La vida consagrada en sus múltiples formas tiene futuro, por eso este año abre nuevos caminos de esperanza. Ciertamente ha descendido el número de religiosos y religiosas, de consagrados en los distintas formas. Pero cada uno de los llamados debe mirar el futuro con esperanza, porque Dios no falla. Y el que ha llamado a cada uno a esta vocación, lo llevará a feliz término. Este año servirá para presentar al pueblo de Dios cada uno de estos carismas que el Espíritu ha sembrado en su Iglesia, y Dios hará brotar nuevas vocaciones entre los jóvenes, estoy seguro. La vida consagrada debe ser vivida con pasión en el presente. Es signo de un amor más grande y más hermoso, es una vida de corazón dilatado para amar más y para una mayor fecundidad.

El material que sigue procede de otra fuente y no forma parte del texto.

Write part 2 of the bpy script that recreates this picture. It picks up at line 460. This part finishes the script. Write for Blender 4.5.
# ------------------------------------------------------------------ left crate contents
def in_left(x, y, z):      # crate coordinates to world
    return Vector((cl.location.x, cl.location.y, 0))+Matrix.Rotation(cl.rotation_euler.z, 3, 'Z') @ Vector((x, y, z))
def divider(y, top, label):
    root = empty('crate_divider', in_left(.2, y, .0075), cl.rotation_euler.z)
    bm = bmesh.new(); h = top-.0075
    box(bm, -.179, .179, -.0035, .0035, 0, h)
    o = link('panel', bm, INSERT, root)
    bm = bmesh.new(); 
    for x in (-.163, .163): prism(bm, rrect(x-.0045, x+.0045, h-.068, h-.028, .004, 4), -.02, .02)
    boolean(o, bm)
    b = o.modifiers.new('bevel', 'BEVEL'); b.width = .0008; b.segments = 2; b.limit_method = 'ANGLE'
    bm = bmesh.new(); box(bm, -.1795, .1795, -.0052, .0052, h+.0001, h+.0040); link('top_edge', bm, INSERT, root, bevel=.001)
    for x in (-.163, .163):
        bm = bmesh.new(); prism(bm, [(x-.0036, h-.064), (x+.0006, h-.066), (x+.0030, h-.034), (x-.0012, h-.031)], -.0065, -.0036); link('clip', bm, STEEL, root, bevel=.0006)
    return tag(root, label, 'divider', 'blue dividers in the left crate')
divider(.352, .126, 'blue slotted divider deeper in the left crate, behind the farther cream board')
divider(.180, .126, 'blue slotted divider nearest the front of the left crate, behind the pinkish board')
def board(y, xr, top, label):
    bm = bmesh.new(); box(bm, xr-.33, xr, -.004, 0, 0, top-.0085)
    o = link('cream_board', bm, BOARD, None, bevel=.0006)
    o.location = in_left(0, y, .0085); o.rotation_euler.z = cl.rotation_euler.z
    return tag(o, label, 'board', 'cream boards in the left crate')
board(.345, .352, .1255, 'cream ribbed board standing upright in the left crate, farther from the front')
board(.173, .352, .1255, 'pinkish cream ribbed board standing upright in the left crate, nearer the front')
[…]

Valoramos la vida consagrada en todas sus formas y expresiones, porque son un don del Espíritu para la Iglesia de nuestro tiempo. Si tu hijo o tu hija te dice que ha sido llamado por Dios, no te resistas. Si un amigo o amiga te dice que ha sentido de Dios esta llamada, felicítale. Es un gran regalo para la familia, para la sociedad. Valora esa vocación, acompáñala, sostenla con tu calor y con tu oración.
Una líder política de nuestros días pensaba que la religión era el opio del pueblo hasta que vio que su hijo enganchado a la droga fue desenredado por unas personas consagradas a Dios en la vida religiosa. El cariño de estas personas, su paciencia, su perseverancia en el amor hizo que aquel joven fuera reconstruyéndose desde dentro, y hoy sea un hombre nuevo. Su madre que pensaba que la religión era el opio del pueblo constató que la religión sacó a su hijo del opio de la droga. Y como este, muchísimos casos parecidos. En la vida consagrada se da el amor más grande, aquel amor que es el único capaz de construir un mundo nuevo.